Für diese 45 Minuten Gespräch mit dem russischen Präsidenten musste Karl Nehammer nicht extra nach Moskau reisen. Am Freitag vergangener Woche sprach der Bundeskanzler mit Wladimir Putin am Telefon. Man habe sich über Getreideexporte und einen Gefangenenaustausch geredet.

Einen Tag später riefen der französische Präsident Emmanuel Macron und der deutsche Bundeskanzler Olaf Scholz im Kreml an. Sie sprachen 80 Minuten mit dem russischen Kriegstreiber. Die beiden westlichen Staatsmänner forderten einen Waffenstillstand.

"Hört endlich auf, mit Putin zu telefonieren!", das hatte die estnische Premierministerin Kaja Kallas schon vor zwei Wochen ihren Amtskollegen zugerufen. Und dann legte ihr Landsmann Marko Mihkelson, Vorsitzender des Auswärtigen Ausschusses im estnischen Parlament, noch nach: Scholz und Macron seien "hirntot".

Der Streit um die Telefongespräche zeigt den Riss, der durch die EU geht. Da bröckelt langsam die demonstrative Einigkeit. Die Kollateralschäden des Krieges, die Nahrungsmittelkrise, die Inflation, die Energiepreise werden zu groß. Zwar gilt noch das Diktum, wonach nur die Ukraine die Kriegsziele bestimme.

Eigentlich aber stehen sich in der EU zwei Lager gegenüber: diejenigen, die auf eine schnelle Lösung drängen und dafür Gebietsabtritte der Ukraine in Kauf nähmen; und diejenigen, die Russland eine empfindliche Niederlage wünschen, um den Aggressor kaltzustellen.

Die Trennlinie verläuft vor allem zwischen der alten EU und den "neuen" Mitgliedsstaaten.
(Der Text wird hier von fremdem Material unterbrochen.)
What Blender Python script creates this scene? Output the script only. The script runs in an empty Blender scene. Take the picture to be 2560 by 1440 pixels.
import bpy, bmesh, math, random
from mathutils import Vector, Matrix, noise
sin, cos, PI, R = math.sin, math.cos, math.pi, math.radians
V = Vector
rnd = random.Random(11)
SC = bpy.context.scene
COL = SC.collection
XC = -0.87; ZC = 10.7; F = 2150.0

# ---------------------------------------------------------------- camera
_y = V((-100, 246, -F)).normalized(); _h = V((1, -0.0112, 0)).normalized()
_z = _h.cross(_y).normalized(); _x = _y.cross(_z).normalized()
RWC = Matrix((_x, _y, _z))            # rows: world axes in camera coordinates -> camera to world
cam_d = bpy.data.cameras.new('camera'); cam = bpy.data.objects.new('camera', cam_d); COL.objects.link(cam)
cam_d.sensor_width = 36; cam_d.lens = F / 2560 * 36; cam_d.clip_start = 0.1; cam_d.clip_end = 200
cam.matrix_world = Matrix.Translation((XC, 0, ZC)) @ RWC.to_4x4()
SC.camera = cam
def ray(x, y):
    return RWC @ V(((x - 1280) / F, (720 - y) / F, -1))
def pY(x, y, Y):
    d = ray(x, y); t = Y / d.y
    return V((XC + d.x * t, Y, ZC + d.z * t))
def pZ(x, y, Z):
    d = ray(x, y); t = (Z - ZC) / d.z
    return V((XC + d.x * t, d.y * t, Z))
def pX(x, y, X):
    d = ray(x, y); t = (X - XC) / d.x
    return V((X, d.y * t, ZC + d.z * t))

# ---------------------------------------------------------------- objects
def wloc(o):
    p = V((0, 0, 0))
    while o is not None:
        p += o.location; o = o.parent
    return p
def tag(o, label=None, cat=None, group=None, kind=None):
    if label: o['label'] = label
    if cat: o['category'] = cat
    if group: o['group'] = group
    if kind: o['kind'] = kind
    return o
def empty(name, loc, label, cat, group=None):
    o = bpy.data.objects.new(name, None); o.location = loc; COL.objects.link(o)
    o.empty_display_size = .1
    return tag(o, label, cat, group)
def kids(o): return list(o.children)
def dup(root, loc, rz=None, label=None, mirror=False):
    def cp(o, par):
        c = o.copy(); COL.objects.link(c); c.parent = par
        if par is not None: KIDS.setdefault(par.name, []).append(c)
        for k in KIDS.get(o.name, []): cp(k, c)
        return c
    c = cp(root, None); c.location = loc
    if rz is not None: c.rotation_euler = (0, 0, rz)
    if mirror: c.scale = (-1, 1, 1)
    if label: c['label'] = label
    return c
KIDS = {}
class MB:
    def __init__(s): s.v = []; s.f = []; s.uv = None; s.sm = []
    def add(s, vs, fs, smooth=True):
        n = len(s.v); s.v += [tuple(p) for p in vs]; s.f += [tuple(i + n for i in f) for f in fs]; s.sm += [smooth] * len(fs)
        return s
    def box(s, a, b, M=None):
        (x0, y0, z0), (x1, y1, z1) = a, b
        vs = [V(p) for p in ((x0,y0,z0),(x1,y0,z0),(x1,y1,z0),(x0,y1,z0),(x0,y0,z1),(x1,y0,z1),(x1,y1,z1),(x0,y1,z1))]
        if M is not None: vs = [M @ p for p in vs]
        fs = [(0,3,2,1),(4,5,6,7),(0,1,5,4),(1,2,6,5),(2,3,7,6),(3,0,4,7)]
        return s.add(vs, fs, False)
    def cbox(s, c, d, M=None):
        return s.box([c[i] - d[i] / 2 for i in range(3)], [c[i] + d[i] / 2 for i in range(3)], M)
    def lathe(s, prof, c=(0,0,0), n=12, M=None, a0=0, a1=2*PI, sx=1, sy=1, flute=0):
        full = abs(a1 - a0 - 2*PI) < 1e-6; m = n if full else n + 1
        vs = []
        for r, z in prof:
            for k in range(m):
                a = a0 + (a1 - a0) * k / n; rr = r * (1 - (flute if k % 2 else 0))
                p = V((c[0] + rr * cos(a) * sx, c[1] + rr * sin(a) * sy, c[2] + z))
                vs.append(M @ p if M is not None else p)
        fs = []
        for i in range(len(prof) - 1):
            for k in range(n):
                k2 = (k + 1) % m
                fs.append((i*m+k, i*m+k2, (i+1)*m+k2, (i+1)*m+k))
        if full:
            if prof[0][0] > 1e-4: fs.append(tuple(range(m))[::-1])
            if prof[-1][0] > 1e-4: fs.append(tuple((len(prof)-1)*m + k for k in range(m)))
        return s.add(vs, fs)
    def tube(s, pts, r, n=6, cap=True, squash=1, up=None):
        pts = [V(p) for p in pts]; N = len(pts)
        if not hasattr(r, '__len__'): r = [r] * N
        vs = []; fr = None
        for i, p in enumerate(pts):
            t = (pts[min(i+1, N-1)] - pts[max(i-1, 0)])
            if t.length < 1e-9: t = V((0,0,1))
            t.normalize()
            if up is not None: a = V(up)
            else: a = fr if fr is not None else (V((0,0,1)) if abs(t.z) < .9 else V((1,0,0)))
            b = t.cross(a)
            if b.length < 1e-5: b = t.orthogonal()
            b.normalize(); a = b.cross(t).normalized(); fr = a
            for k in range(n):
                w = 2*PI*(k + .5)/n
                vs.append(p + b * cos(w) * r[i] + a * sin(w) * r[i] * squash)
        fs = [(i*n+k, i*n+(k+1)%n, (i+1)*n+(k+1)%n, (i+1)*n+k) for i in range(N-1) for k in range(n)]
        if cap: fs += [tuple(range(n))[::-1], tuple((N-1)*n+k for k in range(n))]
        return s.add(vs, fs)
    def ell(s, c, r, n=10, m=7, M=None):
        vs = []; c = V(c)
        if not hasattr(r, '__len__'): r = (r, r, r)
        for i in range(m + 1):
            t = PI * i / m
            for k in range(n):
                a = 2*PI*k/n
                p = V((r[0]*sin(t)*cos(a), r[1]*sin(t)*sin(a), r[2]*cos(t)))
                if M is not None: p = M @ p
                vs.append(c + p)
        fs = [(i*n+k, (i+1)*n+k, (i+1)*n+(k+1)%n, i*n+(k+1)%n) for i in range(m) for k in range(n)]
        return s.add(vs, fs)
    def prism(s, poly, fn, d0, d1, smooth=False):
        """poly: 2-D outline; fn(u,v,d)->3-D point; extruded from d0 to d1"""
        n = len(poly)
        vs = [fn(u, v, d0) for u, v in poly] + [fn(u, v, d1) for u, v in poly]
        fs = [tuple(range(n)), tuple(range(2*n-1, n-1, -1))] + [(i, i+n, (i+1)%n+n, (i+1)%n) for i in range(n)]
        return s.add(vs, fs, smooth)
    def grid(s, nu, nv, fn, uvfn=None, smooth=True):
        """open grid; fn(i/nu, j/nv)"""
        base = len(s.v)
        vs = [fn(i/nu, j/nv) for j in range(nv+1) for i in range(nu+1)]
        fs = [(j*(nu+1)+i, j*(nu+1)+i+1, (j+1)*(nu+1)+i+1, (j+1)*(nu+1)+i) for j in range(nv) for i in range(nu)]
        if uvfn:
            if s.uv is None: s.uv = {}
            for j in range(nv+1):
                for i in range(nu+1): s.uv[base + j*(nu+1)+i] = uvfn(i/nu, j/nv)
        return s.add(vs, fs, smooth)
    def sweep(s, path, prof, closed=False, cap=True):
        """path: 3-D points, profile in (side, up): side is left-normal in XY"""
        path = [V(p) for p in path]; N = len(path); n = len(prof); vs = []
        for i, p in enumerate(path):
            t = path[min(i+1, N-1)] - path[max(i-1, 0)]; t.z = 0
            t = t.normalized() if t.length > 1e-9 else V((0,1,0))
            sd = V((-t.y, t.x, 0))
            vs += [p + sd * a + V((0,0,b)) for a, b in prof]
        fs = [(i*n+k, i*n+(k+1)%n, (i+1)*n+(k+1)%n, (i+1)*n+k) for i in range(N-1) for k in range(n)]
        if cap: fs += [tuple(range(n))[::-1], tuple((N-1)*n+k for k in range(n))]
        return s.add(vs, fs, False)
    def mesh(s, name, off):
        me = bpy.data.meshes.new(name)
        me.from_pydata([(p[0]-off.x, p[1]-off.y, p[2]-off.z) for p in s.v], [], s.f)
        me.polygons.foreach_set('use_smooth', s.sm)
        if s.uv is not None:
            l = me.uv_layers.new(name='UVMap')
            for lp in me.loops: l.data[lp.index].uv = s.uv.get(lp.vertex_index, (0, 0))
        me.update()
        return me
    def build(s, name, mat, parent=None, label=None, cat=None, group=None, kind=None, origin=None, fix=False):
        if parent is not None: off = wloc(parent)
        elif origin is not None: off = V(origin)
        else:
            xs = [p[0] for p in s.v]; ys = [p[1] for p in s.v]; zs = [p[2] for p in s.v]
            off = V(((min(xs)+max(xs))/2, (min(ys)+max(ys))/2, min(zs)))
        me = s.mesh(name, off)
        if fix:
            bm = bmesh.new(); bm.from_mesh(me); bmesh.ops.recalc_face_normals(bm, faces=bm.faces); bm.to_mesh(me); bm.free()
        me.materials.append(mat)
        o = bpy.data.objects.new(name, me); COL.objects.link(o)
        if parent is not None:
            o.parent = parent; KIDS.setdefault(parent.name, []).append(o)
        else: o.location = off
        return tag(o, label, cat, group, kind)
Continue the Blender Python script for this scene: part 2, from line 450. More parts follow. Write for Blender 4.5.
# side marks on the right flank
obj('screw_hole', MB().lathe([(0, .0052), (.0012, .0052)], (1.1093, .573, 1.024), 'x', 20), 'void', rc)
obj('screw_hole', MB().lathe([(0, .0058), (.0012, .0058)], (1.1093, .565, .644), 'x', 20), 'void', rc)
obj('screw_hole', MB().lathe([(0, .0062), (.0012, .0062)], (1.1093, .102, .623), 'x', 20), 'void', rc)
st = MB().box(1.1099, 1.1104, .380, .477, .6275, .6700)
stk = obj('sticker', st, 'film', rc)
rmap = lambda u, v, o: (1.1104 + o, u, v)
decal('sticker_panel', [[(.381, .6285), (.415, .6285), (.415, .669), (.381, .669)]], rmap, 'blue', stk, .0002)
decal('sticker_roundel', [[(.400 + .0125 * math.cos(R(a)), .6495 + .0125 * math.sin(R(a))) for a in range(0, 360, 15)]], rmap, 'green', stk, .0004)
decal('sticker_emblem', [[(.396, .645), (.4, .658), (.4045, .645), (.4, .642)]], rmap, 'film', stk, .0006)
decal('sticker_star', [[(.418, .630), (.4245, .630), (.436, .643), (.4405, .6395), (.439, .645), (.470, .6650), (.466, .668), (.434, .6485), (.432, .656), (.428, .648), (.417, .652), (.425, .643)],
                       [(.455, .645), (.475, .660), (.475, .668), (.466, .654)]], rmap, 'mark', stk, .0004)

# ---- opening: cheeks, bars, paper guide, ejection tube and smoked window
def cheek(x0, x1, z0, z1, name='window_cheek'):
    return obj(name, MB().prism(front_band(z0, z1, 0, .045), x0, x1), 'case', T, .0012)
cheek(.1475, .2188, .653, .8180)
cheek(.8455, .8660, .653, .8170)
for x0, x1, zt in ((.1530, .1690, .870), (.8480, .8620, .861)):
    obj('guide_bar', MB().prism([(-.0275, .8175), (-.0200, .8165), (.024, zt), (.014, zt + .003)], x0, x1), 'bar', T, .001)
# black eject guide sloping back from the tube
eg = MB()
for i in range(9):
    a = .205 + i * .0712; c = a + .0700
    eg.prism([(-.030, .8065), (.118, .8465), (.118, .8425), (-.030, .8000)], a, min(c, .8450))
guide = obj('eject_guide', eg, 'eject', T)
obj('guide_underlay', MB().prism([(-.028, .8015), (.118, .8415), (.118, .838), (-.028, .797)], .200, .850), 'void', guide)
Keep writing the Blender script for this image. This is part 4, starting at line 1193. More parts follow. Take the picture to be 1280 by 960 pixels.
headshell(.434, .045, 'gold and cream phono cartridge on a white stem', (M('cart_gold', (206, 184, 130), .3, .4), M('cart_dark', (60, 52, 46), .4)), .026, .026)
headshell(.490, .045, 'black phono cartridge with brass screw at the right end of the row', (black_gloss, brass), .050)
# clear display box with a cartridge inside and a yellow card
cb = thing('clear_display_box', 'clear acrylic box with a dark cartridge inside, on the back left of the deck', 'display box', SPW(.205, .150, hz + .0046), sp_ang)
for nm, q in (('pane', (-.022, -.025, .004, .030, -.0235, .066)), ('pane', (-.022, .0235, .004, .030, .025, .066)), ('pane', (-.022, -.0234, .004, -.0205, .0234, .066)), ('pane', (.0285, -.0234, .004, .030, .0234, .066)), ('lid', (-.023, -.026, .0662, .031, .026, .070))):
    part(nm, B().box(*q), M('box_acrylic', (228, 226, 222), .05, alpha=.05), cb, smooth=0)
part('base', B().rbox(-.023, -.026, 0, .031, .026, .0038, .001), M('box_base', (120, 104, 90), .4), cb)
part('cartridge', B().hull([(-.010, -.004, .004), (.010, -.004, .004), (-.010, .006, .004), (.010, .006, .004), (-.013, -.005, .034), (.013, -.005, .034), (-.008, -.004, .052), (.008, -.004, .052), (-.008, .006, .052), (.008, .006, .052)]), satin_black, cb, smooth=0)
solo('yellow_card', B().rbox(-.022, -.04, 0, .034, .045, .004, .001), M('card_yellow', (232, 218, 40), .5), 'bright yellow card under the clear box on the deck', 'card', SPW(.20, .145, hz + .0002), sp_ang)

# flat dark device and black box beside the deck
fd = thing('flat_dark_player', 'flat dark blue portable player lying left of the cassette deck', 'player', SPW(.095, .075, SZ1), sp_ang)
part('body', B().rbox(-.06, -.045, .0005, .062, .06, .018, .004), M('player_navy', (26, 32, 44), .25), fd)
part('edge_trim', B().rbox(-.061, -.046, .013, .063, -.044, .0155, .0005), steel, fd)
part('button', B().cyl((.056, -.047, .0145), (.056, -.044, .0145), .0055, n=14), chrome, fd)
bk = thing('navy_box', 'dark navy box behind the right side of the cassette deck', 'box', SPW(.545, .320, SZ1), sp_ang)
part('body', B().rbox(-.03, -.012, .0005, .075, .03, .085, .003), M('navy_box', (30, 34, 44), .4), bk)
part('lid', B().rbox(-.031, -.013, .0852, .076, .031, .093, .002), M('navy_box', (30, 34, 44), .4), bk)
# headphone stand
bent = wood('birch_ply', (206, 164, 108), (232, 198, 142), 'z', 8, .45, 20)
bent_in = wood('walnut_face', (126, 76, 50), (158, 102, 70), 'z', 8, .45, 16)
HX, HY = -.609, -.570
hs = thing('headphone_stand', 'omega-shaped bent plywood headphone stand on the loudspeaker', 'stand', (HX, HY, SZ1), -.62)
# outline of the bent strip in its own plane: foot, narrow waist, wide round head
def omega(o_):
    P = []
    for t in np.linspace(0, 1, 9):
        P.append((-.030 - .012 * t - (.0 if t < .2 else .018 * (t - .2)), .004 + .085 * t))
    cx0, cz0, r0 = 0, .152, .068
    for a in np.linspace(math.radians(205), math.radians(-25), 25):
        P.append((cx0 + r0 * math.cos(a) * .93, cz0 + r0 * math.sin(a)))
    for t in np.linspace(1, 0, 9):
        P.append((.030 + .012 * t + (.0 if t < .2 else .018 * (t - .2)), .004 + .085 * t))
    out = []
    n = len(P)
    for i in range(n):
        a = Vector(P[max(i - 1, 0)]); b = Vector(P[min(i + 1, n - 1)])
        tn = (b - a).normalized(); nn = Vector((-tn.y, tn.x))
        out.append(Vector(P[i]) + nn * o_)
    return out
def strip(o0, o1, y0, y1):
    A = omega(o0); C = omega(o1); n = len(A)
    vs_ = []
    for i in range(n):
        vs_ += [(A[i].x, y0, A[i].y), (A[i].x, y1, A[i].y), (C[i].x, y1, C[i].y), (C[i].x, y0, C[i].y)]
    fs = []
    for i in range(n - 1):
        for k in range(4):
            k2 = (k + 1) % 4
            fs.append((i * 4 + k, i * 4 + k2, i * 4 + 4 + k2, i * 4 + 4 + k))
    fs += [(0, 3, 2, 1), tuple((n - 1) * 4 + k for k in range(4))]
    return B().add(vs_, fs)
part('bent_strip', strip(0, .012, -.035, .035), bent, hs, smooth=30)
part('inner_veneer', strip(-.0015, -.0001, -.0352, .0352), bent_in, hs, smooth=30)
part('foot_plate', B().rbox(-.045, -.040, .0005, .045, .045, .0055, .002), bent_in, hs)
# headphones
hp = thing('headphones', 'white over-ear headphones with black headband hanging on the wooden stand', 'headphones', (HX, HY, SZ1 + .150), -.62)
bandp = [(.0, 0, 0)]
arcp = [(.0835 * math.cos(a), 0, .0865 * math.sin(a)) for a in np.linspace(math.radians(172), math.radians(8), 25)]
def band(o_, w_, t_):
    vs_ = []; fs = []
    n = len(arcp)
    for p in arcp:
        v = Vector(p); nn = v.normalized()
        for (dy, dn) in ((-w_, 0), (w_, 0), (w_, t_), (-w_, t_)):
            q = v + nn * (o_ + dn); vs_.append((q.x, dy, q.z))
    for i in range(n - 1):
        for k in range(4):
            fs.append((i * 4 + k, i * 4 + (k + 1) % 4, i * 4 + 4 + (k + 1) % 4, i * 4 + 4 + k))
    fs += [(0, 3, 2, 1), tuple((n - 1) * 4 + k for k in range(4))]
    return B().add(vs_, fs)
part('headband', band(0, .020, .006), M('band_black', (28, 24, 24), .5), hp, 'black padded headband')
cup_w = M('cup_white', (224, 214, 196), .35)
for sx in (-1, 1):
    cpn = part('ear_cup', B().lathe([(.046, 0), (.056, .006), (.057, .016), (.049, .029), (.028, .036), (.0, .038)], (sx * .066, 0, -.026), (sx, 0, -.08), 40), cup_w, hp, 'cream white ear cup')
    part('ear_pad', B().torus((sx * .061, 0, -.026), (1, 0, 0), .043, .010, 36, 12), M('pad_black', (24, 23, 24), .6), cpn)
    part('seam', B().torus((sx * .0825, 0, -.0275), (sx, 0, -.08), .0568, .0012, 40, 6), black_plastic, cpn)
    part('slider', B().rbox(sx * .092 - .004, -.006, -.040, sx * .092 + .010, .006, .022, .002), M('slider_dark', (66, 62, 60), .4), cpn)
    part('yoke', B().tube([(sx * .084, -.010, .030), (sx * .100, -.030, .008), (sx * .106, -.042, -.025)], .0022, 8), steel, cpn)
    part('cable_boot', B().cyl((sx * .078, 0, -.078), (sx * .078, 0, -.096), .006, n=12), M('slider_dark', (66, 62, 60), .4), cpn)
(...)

Das Baltikum, die Polen, sie haben den sowjetischen Hegemonen in leidvoller Erinnerung. Die einen wollen die Gesprächskanäle offen halten, die anderen fordern schweres Waffengerät für die Ukraine. Die USA, die die meisten Waffen liefern, stehen dazwischen.

Und Österreich? Hier wusste Nehammer das Gespräch innenpolitisch zu verkaufen. In Russland machte derweil die staatlich gelenkte Nachrichtenagentur Ria Novosti mit seinem Telefonat mit Putin auf.